The Fed in particular came under withering hostile fire from heavyweight former policy-makers who charged the US central bank with fostering a series of destabilising "bubbles" in markets for assets from shares to US housing by tolerating financial excess and running a lax interest rate policy.

Critics said that the Fed should not have permitted runaway gains in shares, and then US house prices, that by reaching excessive levels had encouraged American consumers to borrow and spend irresponsibly.

The Fed ought to have taken pre-emptive action to quell runaway asset price booms, the critics said. It should also have spotted and stopped unsustainable "sub-prime" lending to US households with scant financial worth, they added.

Sir Howard Davies, director of the London School of Economics and former chairman of the Financial Services Authority, said that the Fed now reminded him of Corporal Jones in "Dad's Army," shouting, "Don't panic."

Professor Larry Summers, the former US Treasury Secretary in the Clinton Administration, attacked the recent record of the Fed and other central banks.

"It is hard to give central banks a high grade over the past two years on recognition of incipient bubbles, or on their action to address them in either a regulatory or a policy sphere," he said.

"And it is hard to give them a high grade in the last six months when the bubbles have been bursting -- when they have been consistently behind the curve."

John Studzinski, a senior executive at Blackstone's, the leading private equity group, was among leading business figures to call for stronger leadership for governments and financial authorities.

"The thing that markets are desperate for right now is leadership, whether globally or regionally, and it seems this is lacking," he said.

"Until the markets see a lot more leadership on a proactive basis rather than a reactive basis you are going to continue to see this great anxiety and feel this frustration. The Fed is perhaps showing apprehension."

Stephen Roach, a star economist from Morgan Stanley, accused the Fed of again caving in to Wall Street and market pressure with this week's emergency US interest rate cut, and risking sowing the seeds of a future with the potential creation of a new financial bubble.

"We've got prima-facie evidence that we have a central bank that is being goaded into action just by what the markets are doing," he said. "It's time to put an end to this, what I think is a very reckless way of running American monetary policy. I'm quite astonished that they did what they did yesterday."

Lord Levene, Chairman of Lloyds, the insurance market, said the lessons had still not learned from the fall of Barings Bank, which collapsed in 1995.

He said: "When Barings went bust, you had these new and highly complex financial products ... but the board had inadequate understanding. Financial innovation is a good thing only if the products that come out of it are very transparent and very easily understood."

Lord Levene said that governments had shown themselves poorly prepared for crises compared to the insurance industry. "If we ran our businesses like that, if I said, 'Wait a minute, there's a hurricane happening, we have got to give it some thought,' we would not stay in business very long."

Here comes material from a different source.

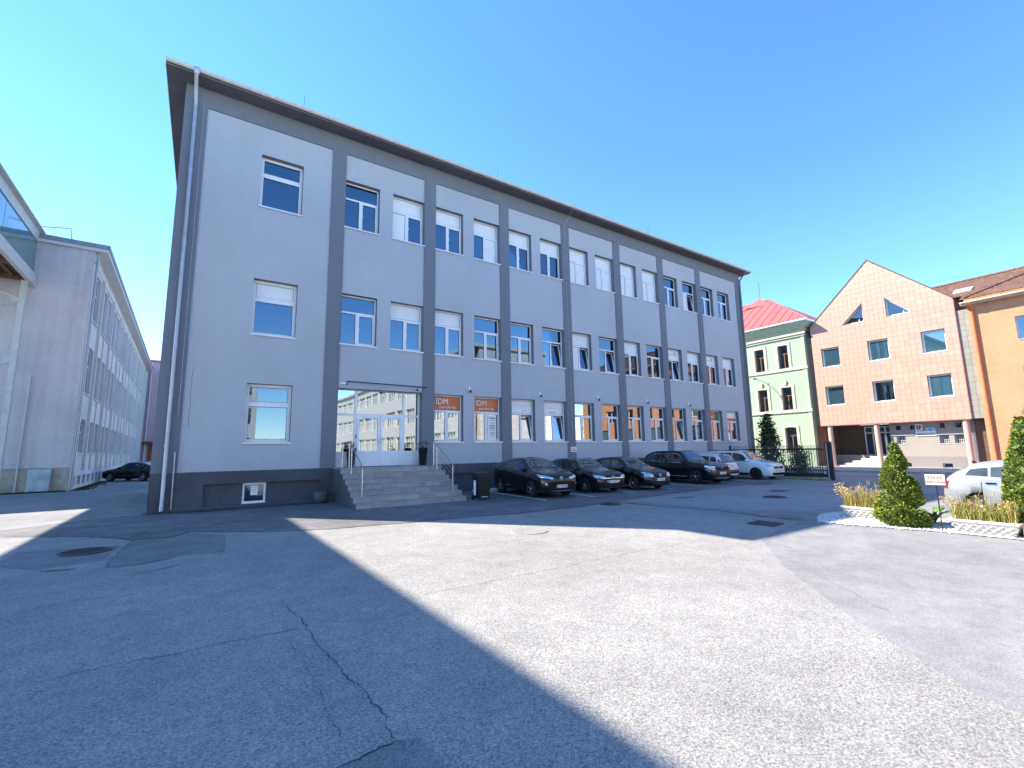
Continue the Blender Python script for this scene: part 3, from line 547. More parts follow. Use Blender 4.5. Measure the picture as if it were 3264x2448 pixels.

Other expert delegates also laid into the IMF for failing to identify and more clearly warn of the dangers from US sub-prime lending, securitisation of debt through complex instruments, and widespread financial excess.

Professor Summers said: "We have got a bunch of people with substantial role as a 'sheriff' [for financial markets] but for a whole variety of reasons they have been averting their gaze."

Fred Bergsten, director of the influential Peterson Institute for International Economics, said: "The IMF has been asleep at the switch." He called for a new "steering committee of the major economic powers" of the US, Europe, and China -- a 'G3.'"

George Soros, the billionaire financier, said that the present crisis marked the end of an era of US excess built on the foundation of the dollar's status as a global reserve currency. He also said the IMF had neglected it duty to police global economies and financial markets.